*Task inputs*
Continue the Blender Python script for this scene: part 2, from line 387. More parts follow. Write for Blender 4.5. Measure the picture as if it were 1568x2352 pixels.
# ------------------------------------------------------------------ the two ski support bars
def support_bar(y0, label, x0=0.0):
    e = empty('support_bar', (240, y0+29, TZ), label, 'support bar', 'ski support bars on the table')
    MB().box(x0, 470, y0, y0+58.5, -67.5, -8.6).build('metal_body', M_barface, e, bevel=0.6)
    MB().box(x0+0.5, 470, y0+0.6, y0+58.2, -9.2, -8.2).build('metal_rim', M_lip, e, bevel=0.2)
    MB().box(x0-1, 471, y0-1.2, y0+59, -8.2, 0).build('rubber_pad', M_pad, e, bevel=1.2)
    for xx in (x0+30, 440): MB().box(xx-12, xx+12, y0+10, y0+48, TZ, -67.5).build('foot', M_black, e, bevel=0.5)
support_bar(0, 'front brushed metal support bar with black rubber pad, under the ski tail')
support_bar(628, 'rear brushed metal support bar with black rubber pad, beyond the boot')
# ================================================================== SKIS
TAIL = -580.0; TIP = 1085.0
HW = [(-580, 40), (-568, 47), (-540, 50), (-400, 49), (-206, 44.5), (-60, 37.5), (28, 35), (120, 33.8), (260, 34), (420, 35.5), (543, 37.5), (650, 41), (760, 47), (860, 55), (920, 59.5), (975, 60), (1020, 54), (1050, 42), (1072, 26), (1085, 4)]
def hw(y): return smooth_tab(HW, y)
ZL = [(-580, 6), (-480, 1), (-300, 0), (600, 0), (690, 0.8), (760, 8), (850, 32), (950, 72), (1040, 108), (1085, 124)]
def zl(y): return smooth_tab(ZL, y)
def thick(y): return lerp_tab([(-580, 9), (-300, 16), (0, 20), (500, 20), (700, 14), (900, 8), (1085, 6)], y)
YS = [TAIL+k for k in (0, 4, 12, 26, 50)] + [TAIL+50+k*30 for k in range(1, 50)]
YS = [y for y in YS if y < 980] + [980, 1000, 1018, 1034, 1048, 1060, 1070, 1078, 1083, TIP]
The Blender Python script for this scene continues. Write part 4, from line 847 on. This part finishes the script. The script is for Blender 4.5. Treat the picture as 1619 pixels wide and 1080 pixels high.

*Required work*
Reproduce the complete set of lines precisely as supplied.

*Answer below*
Continue the Blender Python script for this scene: part 2, from line 387. More parts follow. Write for Blender 4.5. Measure the picture as if it were 1568x2352 pixels.
# ------------------------------------------------------------------ the two ski support bars
def support_bar(y0, label, x0=0.0):
    e = empty('support_bar', (240, y0+29, TZ), label, 'support bar', 'ski support bars on the table')
    MB().box(x0, 470, y0, y0+58.5, -67.5, -8.6).build('metal_body', M_barface, e, bevel=0.6)
    MB().box(x0+0.5, 470, y0+0.6, y0+58.2, -9.2, -8.2).build('metal_rim', M_lip, e, bevel=0.2)
    MB().box(x0-1, 471, y0-1.2, y0+59, -8.2, 0).build('rubber_pad', M_pad, e, bevel=1.2)
    for xx in (x0+30, 440): MB().box(xx-12, xx+12, y0+10, y0+48, TZ, -67.5).build('foot', M_black, e, bevel=0.5)
support_bar(0, 'front brushed metal support bar with black rubber pad, under the ski tail')
support_bar(628, 'rear brushed metal support bar with black rubber pad, beyond the boot')
# ================================================================== SKIS
TAIL = -580.0; TIP = 1085.0
HW = [(-580, 40), (-568, 47), (-540, 50), (-400, 49), (-206, 44.5), (-60, 37.5), (28, 35), (120, 33.8), (260, 34), (420, 35.5), (543, 37.5), (650, 41), (760, 47), (860, 55), (920, 59.5), (975, 60), (1020, 54), (1050, 42), (1072, 26), (1085, 4)]
def hw(y): return smooth_tab(HW, y)
ZL = [(-580, 6), (-480, 1), (-300, 0), (600, 0), (690, 0.8), (760, 8), (850, 32), (950, 72), (1040, 108), (1085, 124)]
def zl(y): return smooth_tab(ZL, y)
def thick(y): return lerp_tab([(-580, 9), (-300, 16), (0, 20), (500, 20), (700, 14), (900, 8), (1085, 6)], y)
YS = [TAIL+k for k in (0, 4, 12, 26, 50)] + [TAIL+50+k*30 for k in range(1, 50)]
YS = [y for y in YS if y < 980] + [980, 1000, 1018, 1034, 1048, 1060, 1070, 1078, 1083, TIP]
The Blender Python script for this scene continues. Write part 4, from line 847 on. This part finishes the script. The script is for Blender 4.5. Treat the picture as 1619 pixels wide and 1080 pixels high.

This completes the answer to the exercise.